Even popular titles such as Dota 2 and World of Tanks are full of "freeloaders"

Apr 22, 2014 11:54 GMT  ·  By

With the emerging trend of free-to-play games and even major players in the business moving behind the business model, with stuff like World of Tanks, League of Legends, Hearthstone and Team Fortress 2 being among the most famous superstars of the freeloading world, people are expecting that paying some amount of money to support the game you like is most likely becoming a mainstream thing among gamers.

A report from the app testing firm Swrve suggests that things may not be as simple as one might be tempted to believe at first, showing that the player retention and monetization strategies that free-to-play developers have to struggle with are even more complex than initially imagined.

According to a massive survey conducted by Swrve, tracking the habits of 10 million new players on 30 games over the course of 90 days, the conclusions are bewildering. The report states that around 46 percent of all revenue comes from 0.22 percent of the total player base, with two thirds of people stopping playing after one day.

Additionally, only 2.2 percent of the total number of players who try a game ever spend any money, and the spending isn't spread evenly even then, with 10 percent of the total number of paying users contributing almost half of the total revenue.

Beyond concerns regarding the actual monetization itself, the report also revealed the difficulty of retaining players, showing that two thirds of the tracked gamers usually quit playing the games within a day of downloading them.

The report also shows that early monetization is a key concern that developers should focus on, as 53 percent of revenue was recorded within the first seven days after downloading a game.

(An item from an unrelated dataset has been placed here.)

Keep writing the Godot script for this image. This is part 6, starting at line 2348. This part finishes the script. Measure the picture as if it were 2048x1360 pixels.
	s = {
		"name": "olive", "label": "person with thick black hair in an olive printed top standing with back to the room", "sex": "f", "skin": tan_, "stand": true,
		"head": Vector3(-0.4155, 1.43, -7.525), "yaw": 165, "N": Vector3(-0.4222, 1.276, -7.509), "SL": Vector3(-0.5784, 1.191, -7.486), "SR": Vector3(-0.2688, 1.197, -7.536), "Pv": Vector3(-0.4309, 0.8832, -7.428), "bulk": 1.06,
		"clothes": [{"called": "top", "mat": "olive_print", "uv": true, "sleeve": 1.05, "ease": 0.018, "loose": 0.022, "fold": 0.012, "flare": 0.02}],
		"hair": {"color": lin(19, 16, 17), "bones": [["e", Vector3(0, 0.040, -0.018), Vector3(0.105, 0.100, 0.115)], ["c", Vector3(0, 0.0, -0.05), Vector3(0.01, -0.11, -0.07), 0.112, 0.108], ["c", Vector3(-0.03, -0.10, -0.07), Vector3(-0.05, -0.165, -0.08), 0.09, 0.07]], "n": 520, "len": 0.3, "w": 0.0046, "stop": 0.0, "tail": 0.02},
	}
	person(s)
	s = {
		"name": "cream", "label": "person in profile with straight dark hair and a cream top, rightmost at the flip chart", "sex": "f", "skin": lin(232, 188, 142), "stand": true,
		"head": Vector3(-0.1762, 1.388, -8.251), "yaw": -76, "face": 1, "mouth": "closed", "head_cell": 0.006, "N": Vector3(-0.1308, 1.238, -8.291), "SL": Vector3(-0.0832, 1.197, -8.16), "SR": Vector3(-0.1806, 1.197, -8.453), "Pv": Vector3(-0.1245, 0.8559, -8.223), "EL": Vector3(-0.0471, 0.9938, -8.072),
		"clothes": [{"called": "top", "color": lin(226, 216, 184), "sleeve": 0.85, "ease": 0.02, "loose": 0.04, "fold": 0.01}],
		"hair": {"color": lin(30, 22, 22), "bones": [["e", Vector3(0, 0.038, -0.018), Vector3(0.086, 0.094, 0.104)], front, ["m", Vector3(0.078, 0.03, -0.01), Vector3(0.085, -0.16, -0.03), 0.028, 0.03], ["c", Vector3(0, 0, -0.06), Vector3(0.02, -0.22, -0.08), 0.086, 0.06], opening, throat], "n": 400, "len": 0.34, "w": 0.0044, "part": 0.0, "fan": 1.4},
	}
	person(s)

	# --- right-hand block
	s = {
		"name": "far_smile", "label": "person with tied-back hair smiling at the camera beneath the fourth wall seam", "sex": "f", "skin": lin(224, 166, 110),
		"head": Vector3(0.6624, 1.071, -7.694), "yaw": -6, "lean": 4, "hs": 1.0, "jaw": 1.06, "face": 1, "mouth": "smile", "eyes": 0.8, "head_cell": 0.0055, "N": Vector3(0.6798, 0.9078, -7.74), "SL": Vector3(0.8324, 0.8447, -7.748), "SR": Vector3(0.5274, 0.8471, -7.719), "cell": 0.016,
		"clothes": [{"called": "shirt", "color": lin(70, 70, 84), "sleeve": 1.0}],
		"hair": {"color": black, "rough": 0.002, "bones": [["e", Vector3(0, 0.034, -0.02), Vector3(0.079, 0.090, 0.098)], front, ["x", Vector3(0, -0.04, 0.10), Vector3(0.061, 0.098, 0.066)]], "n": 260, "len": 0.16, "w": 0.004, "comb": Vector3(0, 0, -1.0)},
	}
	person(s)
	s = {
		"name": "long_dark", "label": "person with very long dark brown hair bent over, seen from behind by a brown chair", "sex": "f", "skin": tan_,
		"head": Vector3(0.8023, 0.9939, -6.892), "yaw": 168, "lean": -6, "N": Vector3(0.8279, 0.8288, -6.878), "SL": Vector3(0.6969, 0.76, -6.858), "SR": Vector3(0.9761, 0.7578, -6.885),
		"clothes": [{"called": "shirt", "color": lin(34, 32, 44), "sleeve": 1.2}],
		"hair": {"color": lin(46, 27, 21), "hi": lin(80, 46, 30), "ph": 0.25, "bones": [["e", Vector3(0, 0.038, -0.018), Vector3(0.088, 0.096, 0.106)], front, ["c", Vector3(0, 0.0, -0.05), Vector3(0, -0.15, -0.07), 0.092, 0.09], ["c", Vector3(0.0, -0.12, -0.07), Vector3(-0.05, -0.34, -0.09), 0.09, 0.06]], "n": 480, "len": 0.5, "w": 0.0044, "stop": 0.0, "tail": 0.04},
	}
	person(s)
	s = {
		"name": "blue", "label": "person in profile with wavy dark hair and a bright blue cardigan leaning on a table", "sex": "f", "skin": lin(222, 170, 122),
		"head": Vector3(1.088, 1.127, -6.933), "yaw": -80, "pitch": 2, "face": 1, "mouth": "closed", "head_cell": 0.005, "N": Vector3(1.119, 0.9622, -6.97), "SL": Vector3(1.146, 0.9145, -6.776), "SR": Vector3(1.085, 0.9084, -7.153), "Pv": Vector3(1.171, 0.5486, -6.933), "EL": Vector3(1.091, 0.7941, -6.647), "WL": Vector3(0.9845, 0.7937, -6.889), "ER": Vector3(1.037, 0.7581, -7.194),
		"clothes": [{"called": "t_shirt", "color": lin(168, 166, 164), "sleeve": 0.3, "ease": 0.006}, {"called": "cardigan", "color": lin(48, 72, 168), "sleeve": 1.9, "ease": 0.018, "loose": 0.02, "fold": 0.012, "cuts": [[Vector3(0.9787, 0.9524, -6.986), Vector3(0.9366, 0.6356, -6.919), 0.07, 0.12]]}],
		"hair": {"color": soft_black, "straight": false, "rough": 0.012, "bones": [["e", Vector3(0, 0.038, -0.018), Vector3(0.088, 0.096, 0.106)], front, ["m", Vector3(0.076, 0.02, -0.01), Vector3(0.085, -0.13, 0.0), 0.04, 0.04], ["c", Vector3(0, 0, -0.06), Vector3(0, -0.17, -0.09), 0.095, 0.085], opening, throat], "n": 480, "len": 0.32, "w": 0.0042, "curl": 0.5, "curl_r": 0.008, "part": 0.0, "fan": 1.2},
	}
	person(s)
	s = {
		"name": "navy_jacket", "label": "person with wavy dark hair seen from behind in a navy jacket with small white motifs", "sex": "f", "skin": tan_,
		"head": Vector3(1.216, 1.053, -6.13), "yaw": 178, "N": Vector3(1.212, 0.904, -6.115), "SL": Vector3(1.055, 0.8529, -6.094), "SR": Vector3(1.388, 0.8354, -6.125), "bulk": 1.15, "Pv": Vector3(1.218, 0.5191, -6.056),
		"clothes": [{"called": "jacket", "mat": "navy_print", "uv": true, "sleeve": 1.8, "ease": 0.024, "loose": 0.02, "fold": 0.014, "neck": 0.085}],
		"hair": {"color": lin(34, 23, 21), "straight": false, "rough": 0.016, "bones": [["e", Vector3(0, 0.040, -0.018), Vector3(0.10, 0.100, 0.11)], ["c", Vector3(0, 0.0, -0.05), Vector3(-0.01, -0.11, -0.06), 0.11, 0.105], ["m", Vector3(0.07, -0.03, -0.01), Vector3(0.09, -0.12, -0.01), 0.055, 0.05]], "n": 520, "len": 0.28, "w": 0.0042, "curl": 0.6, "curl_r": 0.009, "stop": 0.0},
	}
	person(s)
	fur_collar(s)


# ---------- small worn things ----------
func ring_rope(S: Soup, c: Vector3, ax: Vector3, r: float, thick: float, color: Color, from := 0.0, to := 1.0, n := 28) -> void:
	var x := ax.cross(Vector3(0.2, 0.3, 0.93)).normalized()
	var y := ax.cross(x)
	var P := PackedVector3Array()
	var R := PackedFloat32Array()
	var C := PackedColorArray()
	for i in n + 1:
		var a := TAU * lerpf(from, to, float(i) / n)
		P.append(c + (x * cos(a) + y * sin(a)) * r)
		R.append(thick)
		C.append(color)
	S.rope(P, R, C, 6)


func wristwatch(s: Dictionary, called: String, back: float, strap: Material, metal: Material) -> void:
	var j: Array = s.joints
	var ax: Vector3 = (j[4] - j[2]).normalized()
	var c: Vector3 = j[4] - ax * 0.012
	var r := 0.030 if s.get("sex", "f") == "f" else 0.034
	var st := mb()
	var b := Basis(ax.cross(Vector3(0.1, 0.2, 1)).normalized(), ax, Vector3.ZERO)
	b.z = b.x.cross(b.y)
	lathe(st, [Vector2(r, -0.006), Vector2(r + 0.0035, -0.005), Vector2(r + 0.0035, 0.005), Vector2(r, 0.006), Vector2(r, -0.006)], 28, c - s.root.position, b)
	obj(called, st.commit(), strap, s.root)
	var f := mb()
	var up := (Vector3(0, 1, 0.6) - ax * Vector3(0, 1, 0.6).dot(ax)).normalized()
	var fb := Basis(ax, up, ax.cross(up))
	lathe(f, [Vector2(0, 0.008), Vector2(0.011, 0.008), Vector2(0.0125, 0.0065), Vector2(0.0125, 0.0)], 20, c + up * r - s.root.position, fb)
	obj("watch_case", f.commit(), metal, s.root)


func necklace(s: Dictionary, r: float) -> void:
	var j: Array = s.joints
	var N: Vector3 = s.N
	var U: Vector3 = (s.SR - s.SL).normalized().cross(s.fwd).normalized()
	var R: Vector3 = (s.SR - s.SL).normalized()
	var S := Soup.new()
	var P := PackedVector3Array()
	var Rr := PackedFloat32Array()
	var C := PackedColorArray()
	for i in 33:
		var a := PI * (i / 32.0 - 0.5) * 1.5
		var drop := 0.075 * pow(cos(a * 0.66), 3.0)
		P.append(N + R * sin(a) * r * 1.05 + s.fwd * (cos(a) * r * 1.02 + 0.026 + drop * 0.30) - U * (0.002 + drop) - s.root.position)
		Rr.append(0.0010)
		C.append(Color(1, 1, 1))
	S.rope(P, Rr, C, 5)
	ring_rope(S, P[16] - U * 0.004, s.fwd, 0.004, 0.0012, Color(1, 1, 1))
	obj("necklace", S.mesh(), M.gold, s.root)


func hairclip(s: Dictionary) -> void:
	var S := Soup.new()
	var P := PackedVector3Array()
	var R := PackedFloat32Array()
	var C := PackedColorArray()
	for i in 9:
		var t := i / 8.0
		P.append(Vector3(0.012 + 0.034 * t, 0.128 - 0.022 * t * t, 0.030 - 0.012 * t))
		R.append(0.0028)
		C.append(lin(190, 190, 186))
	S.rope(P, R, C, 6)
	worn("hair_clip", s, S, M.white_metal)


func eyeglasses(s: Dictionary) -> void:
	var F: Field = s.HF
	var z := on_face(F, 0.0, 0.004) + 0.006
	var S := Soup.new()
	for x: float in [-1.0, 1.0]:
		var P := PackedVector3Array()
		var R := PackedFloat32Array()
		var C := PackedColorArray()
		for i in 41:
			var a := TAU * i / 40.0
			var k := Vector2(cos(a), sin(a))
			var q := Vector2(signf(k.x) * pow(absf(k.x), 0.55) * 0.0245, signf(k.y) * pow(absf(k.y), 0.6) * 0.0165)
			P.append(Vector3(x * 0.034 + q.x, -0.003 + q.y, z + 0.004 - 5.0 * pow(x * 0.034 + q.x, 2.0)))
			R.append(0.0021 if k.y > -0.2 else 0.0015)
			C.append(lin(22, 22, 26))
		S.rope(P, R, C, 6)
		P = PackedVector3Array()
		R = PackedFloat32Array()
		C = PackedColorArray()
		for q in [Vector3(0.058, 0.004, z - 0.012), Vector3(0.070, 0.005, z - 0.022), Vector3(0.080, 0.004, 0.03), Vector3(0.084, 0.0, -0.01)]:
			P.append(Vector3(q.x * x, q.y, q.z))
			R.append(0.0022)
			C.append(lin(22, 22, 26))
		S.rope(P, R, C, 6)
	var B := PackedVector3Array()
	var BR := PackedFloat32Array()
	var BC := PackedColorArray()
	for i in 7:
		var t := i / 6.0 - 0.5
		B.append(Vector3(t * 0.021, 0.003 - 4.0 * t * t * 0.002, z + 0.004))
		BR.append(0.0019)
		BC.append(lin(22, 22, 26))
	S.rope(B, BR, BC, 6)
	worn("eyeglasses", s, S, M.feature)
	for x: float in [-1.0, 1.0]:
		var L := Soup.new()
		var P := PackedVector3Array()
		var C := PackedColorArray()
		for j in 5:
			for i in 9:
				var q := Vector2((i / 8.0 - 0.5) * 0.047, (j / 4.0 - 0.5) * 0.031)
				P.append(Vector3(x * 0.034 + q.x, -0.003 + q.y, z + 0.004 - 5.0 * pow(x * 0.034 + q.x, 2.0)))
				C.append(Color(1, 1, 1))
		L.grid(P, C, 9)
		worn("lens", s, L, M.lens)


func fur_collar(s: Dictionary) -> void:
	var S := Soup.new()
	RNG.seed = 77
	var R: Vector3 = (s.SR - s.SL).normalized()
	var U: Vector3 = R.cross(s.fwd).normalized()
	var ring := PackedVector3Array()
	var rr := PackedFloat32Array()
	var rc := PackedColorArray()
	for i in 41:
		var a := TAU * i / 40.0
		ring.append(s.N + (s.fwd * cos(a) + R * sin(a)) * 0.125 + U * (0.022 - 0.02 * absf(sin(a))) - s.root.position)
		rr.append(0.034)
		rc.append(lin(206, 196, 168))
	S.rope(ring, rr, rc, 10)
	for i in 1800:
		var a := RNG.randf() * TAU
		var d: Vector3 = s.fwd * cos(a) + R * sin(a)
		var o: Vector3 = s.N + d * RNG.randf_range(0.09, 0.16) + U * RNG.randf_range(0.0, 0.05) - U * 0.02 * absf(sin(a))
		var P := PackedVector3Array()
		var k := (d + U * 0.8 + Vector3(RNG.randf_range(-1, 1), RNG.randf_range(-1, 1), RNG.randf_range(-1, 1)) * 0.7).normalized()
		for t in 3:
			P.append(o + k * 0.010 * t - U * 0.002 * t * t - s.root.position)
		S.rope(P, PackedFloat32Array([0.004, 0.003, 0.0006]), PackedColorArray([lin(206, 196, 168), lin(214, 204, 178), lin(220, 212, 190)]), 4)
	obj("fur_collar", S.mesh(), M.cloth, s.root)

The data also shows that developers who focus their efforts entirely on new user acquisition should also worry about keeping users engaged after their app has been downloaded in order to increase the odds that they will generate revenue.

But the figures reported above should not be conclusive to a facile free-to-play equals freeloading conclusion, as the F2P model is much more complex than the traditional pre-digital one, and it doesn't mean that the majority of non-paying players are not contributing to the game's overall success.

"That is a flawed and misleading assumption rooted in pre-digital thinking," answered Nicholas Lovell, owner of Gamesbrief, a F2P-focused games business site. "It is based on the thinking that a person who does not pay is barely better than a pirate, an evil freeloader, who must be made to pay or else."

Free-to-play developers begin their efforts with the assumption that the majority of people will never pay anything, and will be happy to wait instead of accelerating to the end-game, being content with enjoying the core game experience, and not the entire package and all facets of gameplay.